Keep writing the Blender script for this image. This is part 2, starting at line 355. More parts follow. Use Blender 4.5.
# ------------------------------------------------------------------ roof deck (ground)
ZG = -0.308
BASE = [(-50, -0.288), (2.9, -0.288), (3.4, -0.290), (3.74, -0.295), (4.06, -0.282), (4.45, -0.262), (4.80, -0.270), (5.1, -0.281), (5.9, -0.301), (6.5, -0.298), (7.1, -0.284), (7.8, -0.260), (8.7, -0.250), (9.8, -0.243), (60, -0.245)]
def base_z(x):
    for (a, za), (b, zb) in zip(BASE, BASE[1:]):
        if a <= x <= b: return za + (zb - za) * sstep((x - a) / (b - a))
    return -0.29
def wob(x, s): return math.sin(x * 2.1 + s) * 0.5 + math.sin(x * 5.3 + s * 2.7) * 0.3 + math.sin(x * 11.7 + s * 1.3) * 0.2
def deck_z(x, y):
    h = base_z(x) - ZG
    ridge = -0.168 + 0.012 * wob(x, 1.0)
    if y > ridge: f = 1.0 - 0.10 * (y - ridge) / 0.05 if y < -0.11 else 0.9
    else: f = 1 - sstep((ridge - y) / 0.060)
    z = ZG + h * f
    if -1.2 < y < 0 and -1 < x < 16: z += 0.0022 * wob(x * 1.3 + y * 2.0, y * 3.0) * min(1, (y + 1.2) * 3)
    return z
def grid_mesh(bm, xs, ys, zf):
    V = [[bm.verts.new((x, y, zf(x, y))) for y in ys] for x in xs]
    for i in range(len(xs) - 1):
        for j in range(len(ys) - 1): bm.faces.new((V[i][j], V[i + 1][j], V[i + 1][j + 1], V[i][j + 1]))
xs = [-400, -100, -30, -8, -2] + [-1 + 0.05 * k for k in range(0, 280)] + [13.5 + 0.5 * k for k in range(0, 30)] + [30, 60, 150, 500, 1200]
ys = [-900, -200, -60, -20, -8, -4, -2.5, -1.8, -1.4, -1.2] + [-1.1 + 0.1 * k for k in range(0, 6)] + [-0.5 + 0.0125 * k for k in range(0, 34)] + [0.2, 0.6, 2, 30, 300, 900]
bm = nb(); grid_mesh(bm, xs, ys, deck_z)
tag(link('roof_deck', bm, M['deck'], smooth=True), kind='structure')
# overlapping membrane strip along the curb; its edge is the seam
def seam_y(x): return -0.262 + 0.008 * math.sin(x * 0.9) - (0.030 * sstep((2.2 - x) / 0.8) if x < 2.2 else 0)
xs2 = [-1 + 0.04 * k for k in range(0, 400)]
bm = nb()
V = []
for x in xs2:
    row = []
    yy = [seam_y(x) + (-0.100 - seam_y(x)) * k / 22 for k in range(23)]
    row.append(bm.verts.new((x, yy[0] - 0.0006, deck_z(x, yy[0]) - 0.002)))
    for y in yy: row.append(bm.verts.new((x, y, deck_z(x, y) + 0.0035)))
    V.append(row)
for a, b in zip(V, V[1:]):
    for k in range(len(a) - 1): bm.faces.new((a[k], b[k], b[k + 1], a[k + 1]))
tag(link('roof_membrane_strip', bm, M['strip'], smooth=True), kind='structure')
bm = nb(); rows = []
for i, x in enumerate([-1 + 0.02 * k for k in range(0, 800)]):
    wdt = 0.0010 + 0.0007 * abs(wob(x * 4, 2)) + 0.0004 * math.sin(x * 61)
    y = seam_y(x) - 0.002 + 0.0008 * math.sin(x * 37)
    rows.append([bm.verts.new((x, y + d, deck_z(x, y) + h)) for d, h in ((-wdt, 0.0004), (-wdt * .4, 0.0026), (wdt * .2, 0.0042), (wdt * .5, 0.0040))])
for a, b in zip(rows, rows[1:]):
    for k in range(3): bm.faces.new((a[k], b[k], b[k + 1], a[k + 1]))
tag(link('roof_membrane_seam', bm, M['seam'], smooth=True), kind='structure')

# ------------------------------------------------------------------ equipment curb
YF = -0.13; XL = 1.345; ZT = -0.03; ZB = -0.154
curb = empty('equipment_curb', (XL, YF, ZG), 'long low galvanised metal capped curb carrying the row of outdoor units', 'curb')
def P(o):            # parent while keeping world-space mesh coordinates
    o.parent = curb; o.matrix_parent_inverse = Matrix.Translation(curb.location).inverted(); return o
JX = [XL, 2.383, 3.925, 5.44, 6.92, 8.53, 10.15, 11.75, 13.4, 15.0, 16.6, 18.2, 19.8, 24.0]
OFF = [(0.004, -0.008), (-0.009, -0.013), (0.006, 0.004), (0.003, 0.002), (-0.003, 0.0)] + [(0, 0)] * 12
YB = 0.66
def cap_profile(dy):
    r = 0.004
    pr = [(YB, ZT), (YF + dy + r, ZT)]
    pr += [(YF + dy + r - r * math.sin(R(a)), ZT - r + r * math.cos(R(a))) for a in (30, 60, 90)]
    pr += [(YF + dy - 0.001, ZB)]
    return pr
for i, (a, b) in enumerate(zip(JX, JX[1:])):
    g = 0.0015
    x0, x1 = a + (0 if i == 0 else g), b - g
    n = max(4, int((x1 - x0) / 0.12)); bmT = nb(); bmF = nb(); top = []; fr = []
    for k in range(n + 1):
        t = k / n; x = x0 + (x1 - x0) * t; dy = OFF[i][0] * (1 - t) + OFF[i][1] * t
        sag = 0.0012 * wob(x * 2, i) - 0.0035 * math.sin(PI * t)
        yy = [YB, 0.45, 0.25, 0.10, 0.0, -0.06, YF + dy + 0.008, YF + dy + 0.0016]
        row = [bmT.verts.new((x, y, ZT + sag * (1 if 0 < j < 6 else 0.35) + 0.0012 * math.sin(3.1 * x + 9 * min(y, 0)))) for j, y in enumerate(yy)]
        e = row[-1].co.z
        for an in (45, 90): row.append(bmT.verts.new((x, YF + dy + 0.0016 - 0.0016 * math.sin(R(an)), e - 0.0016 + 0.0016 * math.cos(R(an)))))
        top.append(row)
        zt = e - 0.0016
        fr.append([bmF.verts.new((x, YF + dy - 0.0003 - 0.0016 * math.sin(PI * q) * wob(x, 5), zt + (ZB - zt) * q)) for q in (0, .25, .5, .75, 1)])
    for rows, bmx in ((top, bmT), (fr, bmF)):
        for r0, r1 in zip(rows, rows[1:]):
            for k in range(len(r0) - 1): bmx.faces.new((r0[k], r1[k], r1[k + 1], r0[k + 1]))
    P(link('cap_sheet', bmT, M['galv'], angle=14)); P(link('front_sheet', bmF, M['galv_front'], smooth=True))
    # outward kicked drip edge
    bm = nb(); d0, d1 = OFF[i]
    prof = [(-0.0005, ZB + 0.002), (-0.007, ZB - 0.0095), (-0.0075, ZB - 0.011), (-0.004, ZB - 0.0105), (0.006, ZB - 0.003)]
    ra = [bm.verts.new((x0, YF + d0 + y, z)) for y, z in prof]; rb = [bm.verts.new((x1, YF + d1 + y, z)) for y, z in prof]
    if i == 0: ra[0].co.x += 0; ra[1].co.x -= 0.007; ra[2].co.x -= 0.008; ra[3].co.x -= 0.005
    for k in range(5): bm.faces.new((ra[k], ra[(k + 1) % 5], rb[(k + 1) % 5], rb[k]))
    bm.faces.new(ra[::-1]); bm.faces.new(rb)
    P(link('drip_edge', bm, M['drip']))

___

■ EXERCISE PROMPT: Give back all the data exactly as written.

■ ANSWER TO THIS EXERCISE:
Keep writing the Blender script for this image. This is part 2, starting at line 355. More parts follow. Use Blender 4.5.
# ------------------------------------------------------------------ roof deck (ground)
ZG = -0.308
BASE = [(-50, -0.288), (2.9, -0.288), (3.4, -0.290), (3.74, -0.295), (4.06, -0.282), (4.45, -0.262), (4.80, -0.270), (5.1, -0.281), (5.9, -0.301), (6.5, -0.298), (7.1, -0.284), (7.8, -0.260), (8.7, -0.250), (9.8, -0.243), (60, -0.245)]
def base_z(x):
    for (a, za), (b, zb) in zip(BASE, BASE[1:]):
        if a <= x <= b: return za + (zb - za) * sstep((x - a) / (b - a))
    return -0.29
def wob(x, s): return math.sin(x * 2.1 + s) * 0.5 + math.sin(x * 5.3 + s * 2.7) * 0.3 + math.sin(x * 11.7 + s * 1.3) * 0.2
def deck_z(x, y):
    h = base_z(x) - ZG
    ridge = -0.168 + 0.012 * wob(x, 1.0)
    if y > ridge: f = 1.0 - 0.10 * (y - ridge) / 0.05 if y < -0.11 else 0.9
    else: f = 1 - sstep((ridge - y) / 0.060)
    z = ZG + h * f
    if -1.2 < y < 0 and -1 < x < 16: z += 0.0022 * wob(x * 1.3 + y * 2.0, y * 3.0) * min(1, (y + 1.2) * 3)
    return z
def grid_mesh(bm, xs, ys, zf):
    V = [[bm.verts.new((x, y, zf(x, y))) for y in ys] for x in xs]
    for i in range(len(xs) - 1):
        for j in range(len(ys) - 1): bm.faces.new((V[i][j], V[i + 1][j], V[i + 1][j + 1], V[i][j + 1]))
xs = [-400, -100, -30, -8, -2] + [-1 + 0.05 * k for k in range(0, 280)] + [13.5 + 0.5 * k for k in range(0, 30)] + [30, 60, 150, 500, 1200]
ys = [-900, -200, -60, -20, -8, -4, -2.5, -1.8, -1.4, -1.2] + [-1.1 + 0.1 * k for k in range(0, 6)] + [-0.5 + 0.0125 * k for k in range(0, 34)] + [0.2, 0.6, 2, 30, 300, 900]
bm = nb(); grid_mesh(bm, xs, ys, deck_z)
tag(link('roof_deck', bm, M['deck'], smooth=True), kind='structure')
# overlapping membrane strip along the curb; its edge is the seam
def seam_y(x): return -0.262 + 0.008 * math.sin(x * 0.9) - (0.030 * sstep((2.2 - x) / 0.8) if x < 2.2 else 0)
xs2 = [-1 + 0.04 * k for k in range(0, 400)]
bm = nb()
V = []
for x in xs2:
    row = []
    yy = [seam_y(x) + (-0.100 - seam_y(x)) * k / 22 for k in range(23)]
    row.append(bm.verts.new((x, yy[0] - 0.0006, deck_z(x, yy[0]) - 0.002)))
    for y in yy: row.append(bm.verts.new((x, y, deck_z(x, y) + 0.0035)))
    V.append(row)
for a, b in zip(V, V[1:]):
    for k in range(len(a) - 1): bm.faces.new((a[k], b[k], b[k + 1], a[k + 1]))
tag(link('roof_membrane_strip', bm, M['strip'], smooth=True), kind='structure')
bm = nb(); rows = []
for i, x in enumerate([-1 + 0.02 * k for k in range(0, 800)]):
    wdt = 0.0010 + 0.0007 * abs(wob(x * 4, 2)) + 0.0004 * math.sin(x * 61)
    y = seam_y(x) - 0.002 + 0.0008 * math.sin(x * 37)
    rows.append([bm.verts.new((x, y + d, deck_z(x, y) + h)) for d, h in ((-wdt, 0.0004), (-wdt * .4, 0.0026), (wdt * .2, 0.0042), (wdt * .5, 0.0040))])
for a, b in zip(rows, rows[1:]):
    for k in range(3): bm.faces.new((a[k], b[k], b[k + 1], a[k + 1]))
tag(link('roof_membrane_seam', bm, M['seam'], smooth=True), kind='structure')

# ------------------------------------------------------------------ equipment curb
YF = -0.13; XL = 1.345; ZT = -0.03; ZB = -0.154
curb = empty('equipment_curb', (XL, YF, ZG), 'long low galvanised metal capped curb carrying the row of outdoor units', 'curb')
def P(o):            # parent while keeping world-space mesh coordinates
    o.parent = curb; o.matrix_parent_inverse = Matrix.Translation(curb.location).inverted(); return o
JX = [XL, 2.383, 3.925, 5.44, 6.92, 8.53, 10.15, 11.75, 13.4, 15.0, 16.6, 18.2, 19.8, 24.0]
OFF = [(0.004, -0.008), (-0.009, -0.013), (0.006, 0.004), (0.003, 0.002), (-0.003, 0.0)] + [(0, 0)] * 12
YB = 0.66
def cap_profile(dy):
    r = 0.004
    pr = [(YB, ZT), (YF + dy + r, ZT)]
    pr += [(YF + dy + r - r * math.sin(R(a)), ZT - r + r * math.cos(R(a))) for a in (30, 60, 90)]
    pr += [(YF + dy - 0.001, ZB)]
    return pr
for i, (a, b) in enumerate(zip(JX, JX[1:])):
    g = 0.0015
    x0, x1 = a + (0 if i == 0 else g), b - g
    n = max(4, int((x1 - x0) / 0.12)); bmT = nb(); bmF = nb(); top = []; fr = []
    for k in range(n + 1):
        t = k / n; x = x0 + (x1 - x0) * t; dy = OFF[i][0] * (1 - t) + OFF[i][1] * t
        sag = 0.0012 * wob(x * 2, i) - 0.0035 * math.sin(PI * t)
        yy = [YB, 0.45, 0.25, 0.10, 0.0, -0.06, YF + dy + 0.008, YF + dy + 0.0016]
        row = [bmT.verts.new((x, y, ZT + sag * (1 if 0 < j < 6 else 0.35) + 0.0012 * math.sin(3.1 * x + 9 * min(y, 0)))) for j, y in enumerate(yy)]
        e = row[-1].co.z
        for an in (45, 90): row.append(bmT.verts.new((x, YF + dy + 0.0016 - 0.0016 * math.sin(R(an)), e - 0.0016 + 0.0016 * math.cos(R(an)))))
        top.append(row)
        zt = e - 0.0016
        fr.append([bmF.verts.new((x, YF + dy - 0.0003 - 0.0016 * math.sin(PI * q) * wob(x, 5), zt + (ZB - zt) * q)) for q in (0, .25, .5, .75, 1)])
    for rows, bmx in ((top, bmT), (fr, bmF)):
        for r0, r1 in zip(rows, rows[1:]):
            for k in range(len(r0) - 1): bmx.faces.new((r0[k], r1[k], r1[k + 1], r0[k + 1]))
    P(link('cap_sheet', bmT, M['galv'], angle=14)); P(link('front_sheet', bmF, M['galv_front'], smooth=True))
    # outward kicked drip edge
    bm = nb(); d0, d1 = OFF[i]
    prof = [(-0.0005, ZB + 0.002), (-0.007, ZB - 0.0095), (-0.0075, ZB - 0.011), (-0.004, ZB - 0.0105), (0.006, ZB - 0.003)]
    ra = [bm.verts.new((x0, YF + d0 + y, z)) for y, z in prof]; rb = [bm.verts.new((x1, YF + d1 + y, z)) for y, z in prof]
    if i == 0: ra[0].co.x += 0; ra[1].co.x -= 0.007; ra[2].co.x -= 0.008; ra[3].co.x -= 0.005
    for k in range(5): bm.faces.new((ra[k], ra[(k + 1) % 5], rb[(k + 1) % 5], rb[k]))
    bm.faces.new(ra[::-1]); bm.faces.new(rb)
    P(link('drip_edge', bm, M['drip']))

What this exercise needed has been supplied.